### Written exercise
Restate the opening lines of the material below word for word, stopping after the line that contains "rad = math.radians".

__________________________________________________

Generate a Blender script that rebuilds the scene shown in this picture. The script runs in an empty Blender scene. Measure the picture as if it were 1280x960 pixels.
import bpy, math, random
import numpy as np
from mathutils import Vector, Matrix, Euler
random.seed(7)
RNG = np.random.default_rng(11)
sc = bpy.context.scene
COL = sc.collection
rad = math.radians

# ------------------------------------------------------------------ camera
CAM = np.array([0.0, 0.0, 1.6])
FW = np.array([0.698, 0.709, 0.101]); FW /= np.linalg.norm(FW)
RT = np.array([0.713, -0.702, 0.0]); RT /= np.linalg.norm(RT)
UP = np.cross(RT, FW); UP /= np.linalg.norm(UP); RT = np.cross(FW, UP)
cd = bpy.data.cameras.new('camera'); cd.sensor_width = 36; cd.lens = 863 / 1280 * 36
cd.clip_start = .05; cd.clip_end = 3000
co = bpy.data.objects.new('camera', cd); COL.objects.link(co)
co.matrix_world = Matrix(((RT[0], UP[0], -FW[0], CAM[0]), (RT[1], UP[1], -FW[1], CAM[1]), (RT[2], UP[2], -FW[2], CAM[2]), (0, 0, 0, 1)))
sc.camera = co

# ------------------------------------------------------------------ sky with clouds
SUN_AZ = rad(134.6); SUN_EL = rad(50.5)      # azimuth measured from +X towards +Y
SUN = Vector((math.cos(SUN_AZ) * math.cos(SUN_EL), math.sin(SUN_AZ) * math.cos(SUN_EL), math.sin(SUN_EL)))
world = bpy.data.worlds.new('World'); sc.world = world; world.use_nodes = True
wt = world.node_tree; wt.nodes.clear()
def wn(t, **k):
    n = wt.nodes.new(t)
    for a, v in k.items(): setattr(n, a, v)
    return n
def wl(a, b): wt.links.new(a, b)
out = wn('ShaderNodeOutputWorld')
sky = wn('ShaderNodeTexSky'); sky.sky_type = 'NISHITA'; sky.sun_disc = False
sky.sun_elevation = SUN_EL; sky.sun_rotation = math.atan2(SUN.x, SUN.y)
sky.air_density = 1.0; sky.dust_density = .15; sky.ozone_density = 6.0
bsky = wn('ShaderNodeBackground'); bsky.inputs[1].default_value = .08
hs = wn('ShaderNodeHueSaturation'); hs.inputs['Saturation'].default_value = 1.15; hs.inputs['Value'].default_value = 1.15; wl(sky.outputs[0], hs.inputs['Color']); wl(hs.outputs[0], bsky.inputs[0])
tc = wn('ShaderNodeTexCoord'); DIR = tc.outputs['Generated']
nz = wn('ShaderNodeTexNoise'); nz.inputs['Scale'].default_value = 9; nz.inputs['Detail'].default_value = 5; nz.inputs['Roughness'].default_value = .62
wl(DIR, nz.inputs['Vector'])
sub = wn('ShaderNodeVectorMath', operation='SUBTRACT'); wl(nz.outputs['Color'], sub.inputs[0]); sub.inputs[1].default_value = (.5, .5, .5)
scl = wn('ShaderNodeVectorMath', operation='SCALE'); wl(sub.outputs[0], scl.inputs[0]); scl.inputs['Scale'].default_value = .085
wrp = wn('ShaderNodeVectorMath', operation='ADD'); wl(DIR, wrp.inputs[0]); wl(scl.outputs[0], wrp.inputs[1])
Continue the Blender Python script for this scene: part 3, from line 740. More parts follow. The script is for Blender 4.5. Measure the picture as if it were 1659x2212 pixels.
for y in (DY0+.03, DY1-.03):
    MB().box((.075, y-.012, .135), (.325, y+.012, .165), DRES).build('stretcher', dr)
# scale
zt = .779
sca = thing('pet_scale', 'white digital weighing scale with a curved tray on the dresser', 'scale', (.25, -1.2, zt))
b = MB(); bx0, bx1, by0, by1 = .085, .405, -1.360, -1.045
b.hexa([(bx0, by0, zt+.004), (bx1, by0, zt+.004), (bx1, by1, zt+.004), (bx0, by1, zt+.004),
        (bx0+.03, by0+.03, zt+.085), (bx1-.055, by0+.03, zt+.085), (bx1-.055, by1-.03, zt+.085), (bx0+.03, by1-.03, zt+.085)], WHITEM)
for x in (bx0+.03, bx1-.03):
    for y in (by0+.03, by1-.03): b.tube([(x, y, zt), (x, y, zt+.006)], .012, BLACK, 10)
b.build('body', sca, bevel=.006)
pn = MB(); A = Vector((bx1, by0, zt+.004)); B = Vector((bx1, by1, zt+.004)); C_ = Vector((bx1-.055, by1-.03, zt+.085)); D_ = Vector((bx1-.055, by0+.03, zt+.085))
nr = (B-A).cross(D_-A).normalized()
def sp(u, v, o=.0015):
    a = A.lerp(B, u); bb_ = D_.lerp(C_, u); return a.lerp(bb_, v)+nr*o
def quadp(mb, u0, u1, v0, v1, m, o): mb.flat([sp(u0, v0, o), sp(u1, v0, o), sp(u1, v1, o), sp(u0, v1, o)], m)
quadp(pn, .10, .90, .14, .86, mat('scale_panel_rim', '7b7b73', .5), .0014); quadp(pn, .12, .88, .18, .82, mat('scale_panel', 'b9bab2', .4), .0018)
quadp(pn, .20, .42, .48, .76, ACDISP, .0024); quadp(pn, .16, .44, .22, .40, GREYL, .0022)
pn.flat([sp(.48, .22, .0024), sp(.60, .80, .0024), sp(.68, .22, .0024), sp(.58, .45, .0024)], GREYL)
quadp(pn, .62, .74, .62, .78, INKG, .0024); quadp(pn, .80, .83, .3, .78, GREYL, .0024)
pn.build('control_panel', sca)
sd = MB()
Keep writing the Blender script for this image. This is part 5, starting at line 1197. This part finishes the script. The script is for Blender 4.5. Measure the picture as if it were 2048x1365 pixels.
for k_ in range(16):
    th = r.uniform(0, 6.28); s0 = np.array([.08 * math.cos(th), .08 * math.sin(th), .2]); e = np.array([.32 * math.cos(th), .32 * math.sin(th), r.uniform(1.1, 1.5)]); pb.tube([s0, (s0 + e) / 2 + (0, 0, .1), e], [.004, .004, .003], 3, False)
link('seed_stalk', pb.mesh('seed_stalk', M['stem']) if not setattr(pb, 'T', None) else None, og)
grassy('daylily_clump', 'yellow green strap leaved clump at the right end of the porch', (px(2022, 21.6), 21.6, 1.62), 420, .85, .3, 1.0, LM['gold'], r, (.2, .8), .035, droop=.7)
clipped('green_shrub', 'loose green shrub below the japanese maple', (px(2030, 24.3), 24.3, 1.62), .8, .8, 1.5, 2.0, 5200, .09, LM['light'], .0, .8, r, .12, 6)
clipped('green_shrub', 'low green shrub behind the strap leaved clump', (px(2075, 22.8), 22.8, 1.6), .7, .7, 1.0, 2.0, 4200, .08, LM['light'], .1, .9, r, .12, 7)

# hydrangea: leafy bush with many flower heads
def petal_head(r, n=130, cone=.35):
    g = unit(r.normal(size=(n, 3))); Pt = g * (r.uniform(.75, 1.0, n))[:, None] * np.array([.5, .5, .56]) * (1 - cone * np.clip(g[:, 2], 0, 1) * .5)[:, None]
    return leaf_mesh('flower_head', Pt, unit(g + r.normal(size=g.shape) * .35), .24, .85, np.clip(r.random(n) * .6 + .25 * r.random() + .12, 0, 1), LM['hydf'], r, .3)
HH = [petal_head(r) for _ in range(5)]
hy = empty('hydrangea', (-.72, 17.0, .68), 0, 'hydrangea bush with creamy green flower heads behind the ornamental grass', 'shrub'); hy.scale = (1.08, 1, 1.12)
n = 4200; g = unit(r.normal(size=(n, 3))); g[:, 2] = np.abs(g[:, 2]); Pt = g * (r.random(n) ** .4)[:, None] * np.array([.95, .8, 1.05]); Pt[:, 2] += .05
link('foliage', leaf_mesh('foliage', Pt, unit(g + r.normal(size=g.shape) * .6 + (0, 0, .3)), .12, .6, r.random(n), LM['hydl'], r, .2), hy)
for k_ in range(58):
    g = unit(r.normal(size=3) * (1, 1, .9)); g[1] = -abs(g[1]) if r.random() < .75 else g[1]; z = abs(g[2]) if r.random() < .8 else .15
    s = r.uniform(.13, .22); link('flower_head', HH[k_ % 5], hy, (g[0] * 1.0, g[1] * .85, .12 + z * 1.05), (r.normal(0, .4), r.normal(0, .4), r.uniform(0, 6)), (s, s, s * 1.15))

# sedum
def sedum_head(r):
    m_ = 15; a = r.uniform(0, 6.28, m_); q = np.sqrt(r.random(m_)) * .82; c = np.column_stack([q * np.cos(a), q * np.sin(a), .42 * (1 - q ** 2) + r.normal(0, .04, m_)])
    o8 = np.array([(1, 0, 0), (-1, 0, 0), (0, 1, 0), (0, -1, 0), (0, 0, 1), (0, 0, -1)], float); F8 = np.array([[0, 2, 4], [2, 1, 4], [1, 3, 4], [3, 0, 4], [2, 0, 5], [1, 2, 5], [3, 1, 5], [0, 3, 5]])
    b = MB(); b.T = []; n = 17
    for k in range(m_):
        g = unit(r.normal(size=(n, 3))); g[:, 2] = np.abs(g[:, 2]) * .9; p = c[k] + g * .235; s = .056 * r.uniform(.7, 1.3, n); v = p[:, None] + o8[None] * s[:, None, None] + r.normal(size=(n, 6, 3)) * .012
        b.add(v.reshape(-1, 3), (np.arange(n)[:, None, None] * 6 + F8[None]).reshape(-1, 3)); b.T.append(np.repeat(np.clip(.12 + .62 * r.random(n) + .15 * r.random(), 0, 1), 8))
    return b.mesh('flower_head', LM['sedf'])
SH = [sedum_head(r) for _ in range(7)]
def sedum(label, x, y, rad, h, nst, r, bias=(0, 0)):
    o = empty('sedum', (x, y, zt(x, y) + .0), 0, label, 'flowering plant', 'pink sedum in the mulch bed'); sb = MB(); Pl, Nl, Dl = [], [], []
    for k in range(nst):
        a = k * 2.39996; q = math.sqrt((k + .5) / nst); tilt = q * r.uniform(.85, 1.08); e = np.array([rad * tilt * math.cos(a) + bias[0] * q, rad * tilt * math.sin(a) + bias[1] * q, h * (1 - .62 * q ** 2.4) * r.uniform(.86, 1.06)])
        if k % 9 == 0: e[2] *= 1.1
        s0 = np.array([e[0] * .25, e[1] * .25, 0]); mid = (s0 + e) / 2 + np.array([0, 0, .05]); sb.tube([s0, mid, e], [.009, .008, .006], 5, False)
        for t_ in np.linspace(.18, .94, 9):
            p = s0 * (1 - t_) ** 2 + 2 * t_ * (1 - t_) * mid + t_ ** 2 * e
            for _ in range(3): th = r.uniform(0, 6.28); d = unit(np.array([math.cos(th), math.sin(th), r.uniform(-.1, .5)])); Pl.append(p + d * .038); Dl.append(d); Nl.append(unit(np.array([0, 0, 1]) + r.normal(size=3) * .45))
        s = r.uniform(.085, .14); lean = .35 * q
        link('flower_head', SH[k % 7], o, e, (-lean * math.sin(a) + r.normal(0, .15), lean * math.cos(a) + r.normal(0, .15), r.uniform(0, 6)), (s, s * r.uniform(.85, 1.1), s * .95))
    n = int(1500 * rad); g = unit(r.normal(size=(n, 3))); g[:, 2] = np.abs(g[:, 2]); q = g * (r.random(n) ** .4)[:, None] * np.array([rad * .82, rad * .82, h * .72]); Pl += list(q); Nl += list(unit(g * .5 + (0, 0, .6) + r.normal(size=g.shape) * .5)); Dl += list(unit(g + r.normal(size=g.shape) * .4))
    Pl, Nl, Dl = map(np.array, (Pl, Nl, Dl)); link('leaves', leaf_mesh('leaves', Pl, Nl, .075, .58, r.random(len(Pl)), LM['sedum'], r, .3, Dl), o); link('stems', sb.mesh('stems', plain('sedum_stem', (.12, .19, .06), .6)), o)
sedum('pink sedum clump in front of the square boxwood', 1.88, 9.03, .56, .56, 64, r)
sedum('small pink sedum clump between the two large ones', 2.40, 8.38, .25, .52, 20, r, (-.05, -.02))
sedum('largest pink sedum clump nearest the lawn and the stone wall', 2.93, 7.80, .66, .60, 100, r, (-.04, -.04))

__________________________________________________

### Output
Generate a Blender script that rebuilds the scene shown in this picture. The script runs in an empty Blender scene. Measure the picture as if it were 1280x960 pixels.
import bpy, math, random
import numpy as np
from mathutils import Vector, Matrix, Euler
random.seed(7)
RNG = np.random.default_rng(11)
sc = bpy.context.scene
COL = sc.collection
rad = math.radians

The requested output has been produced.